» **STATED TASK**: Gather up the lines that contain "part".
[BEGIN]
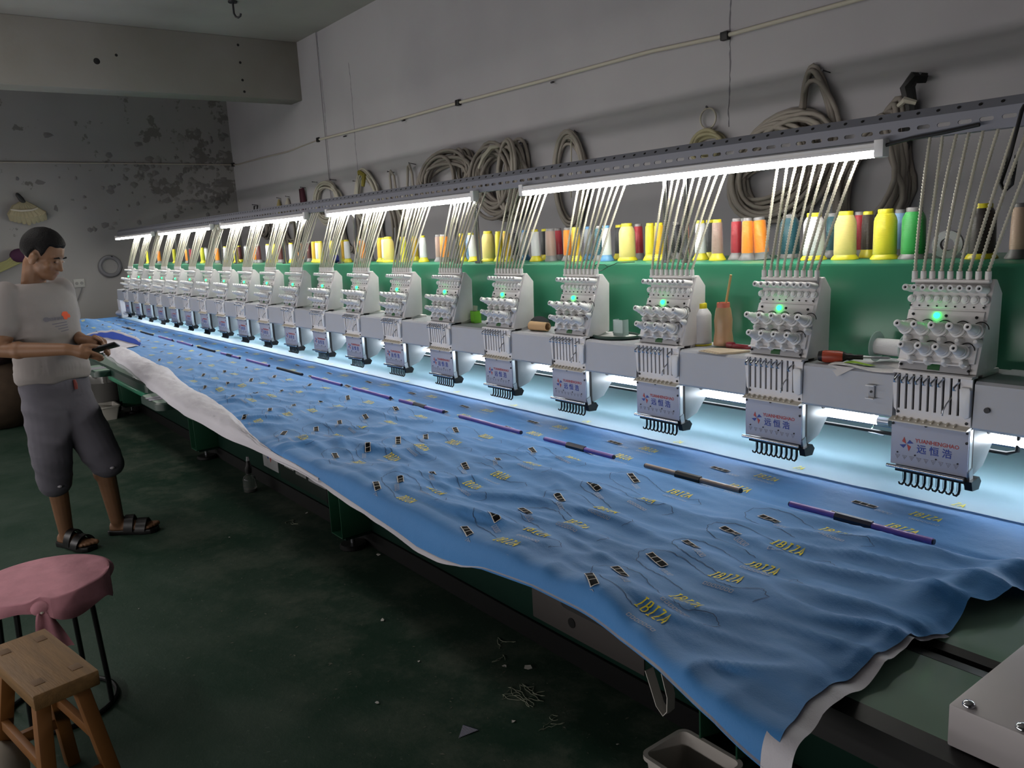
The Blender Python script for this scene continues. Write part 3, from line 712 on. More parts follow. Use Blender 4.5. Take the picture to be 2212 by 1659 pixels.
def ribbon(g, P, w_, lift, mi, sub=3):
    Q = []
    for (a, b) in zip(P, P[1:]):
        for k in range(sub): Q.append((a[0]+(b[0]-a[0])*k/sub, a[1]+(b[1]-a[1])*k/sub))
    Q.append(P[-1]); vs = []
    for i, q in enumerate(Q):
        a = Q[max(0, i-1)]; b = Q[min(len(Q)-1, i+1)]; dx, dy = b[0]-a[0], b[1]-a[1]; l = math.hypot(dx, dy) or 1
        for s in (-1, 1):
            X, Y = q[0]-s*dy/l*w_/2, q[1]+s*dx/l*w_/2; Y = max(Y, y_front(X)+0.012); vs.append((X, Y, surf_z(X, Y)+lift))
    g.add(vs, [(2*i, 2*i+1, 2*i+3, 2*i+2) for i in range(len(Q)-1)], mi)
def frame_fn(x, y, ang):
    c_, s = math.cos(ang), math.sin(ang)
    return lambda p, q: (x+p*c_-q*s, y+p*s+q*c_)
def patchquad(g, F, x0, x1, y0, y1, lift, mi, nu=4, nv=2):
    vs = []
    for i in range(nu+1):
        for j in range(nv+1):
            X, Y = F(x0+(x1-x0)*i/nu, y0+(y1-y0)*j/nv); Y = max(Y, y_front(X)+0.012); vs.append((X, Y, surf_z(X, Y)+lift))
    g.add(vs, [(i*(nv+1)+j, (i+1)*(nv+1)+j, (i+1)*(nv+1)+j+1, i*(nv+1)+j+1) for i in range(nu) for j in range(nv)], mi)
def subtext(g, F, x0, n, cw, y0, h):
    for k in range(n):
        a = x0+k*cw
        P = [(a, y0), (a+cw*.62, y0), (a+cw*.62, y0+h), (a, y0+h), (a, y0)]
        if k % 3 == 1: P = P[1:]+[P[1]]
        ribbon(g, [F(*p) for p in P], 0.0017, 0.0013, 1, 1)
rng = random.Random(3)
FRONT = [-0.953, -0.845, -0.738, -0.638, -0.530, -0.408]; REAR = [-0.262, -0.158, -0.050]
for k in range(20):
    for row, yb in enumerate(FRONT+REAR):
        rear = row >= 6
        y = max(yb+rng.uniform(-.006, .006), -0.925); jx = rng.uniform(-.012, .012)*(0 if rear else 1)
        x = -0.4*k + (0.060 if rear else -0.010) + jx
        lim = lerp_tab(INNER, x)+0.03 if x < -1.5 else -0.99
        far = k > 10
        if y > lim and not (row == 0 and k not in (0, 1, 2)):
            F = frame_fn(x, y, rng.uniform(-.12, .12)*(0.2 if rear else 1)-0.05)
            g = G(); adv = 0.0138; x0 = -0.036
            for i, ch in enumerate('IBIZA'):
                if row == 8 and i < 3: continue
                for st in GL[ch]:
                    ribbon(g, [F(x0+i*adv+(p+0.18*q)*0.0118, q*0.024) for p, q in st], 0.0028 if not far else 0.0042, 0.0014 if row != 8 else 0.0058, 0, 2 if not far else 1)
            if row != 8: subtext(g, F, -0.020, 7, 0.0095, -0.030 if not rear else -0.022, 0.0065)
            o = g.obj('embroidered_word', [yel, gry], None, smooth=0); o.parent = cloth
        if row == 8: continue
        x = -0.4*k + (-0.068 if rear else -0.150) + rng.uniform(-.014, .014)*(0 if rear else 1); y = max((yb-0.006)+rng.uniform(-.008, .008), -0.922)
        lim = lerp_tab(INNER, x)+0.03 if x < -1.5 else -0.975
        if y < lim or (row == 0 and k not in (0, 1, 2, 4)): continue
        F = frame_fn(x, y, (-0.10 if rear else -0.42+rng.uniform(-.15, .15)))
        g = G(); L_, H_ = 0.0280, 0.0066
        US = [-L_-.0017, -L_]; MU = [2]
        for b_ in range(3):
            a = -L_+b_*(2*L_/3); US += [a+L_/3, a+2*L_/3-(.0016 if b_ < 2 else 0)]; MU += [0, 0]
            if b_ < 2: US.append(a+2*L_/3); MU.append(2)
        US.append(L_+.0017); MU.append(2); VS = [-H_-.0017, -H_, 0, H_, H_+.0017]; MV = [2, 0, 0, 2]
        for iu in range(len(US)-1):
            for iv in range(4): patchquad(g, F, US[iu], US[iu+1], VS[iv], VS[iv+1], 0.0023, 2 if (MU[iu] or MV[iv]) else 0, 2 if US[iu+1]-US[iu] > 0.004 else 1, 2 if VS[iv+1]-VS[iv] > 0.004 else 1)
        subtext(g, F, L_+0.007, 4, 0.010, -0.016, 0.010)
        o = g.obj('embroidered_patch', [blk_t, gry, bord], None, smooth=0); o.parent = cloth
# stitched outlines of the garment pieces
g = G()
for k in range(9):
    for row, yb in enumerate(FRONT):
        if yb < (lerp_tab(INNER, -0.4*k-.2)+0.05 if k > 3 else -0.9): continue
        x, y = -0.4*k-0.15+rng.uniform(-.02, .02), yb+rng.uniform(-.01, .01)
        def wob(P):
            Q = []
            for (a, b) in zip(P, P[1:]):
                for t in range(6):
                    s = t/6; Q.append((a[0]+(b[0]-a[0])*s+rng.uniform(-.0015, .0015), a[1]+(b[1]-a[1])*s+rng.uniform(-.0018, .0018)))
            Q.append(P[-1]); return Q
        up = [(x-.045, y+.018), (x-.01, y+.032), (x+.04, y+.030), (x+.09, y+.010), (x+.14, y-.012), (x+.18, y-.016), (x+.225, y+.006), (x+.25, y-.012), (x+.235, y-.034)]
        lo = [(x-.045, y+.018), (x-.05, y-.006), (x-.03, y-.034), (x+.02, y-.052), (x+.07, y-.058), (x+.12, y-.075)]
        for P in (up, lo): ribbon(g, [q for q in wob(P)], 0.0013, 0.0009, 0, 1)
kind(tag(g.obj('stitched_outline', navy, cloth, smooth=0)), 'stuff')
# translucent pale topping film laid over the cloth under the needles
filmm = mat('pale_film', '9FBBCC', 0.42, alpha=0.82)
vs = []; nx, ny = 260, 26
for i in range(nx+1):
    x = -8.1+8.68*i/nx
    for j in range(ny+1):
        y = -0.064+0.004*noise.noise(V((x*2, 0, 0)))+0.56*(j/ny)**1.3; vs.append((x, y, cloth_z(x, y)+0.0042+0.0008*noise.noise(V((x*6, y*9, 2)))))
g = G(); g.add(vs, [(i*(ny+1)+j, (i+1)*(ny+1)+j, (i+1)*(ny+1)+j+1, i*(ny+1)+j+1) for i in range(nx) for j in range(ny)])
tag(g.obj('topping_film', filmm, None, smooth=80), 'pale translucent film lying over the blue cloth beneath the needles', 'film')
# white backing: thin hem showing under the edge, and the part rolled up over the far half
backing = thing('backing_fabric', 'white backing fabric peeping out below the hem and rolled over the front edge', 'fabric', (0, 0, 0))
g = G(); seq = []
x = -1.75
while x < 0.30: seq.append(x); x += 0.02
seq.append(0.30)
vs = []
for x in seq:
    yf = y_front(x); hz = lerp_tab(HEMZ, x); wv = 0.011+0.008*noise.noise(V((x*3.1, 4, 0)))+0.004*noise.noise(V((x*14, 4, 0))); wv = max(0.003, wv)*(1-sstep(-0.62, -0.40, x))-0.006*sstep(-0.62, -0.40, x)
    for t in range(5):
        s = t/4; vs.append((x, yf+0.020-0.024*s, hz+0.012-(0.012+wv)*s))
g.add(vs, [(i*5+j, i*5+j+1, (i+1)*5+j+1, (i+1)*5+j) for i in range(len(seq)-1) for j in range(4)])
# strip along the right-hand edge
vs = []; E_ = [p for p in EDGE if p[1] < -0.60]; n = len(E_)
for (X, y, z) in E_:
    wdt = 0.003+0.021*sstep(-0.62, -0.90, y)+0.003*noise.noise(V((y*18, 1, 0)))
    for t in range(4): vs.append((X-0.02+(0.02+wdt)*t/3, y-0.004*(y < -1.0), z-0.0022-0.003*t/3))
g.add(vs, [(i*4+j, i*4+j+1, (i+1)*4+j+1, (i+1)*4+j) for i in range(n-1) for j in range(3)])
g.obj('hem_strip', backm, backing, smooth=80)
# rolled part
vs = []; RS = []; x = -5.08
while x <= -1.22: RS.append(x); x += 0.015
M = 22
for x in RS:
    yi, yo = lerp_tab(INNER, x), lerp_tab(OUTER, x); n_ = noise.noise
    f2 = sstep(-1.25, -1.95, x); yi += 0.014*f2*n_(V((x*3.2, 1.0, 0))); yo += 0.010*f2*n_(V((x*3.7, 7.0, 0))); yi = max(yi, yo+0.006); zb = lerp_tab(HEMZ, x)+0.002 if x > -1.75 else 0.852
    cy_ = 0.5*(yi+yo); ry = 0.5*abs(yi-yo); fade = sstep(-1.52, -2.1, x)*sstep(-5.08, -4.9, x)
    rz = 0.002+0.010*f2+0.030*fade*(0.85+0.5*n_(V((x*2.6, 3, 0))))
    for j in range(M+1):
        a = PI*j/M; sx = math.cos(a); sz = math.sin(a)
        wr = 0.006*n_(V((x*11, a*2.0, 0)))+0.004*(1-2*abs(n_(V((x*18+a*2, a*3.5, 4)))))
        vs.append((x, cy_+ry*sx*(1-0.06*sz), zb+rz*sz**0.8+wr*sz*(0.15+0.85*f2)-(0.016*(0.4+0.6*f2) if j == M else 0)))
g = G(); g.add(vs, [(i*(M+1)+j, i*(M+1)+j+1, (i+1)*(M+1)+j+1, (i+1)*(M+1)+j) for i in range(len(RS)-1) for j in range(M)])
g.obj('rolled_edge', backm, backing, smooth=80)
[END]
» **SOLUTION**:
The Blender Python script for this scene continues. Write part 3, from line 712 on. More parts follow. Use Blender 4.5. Take the picture to be 2212 by 1659 pixels.
# white backing: thin hem showing under the edge, and the part rolled up over the far half
# rolled part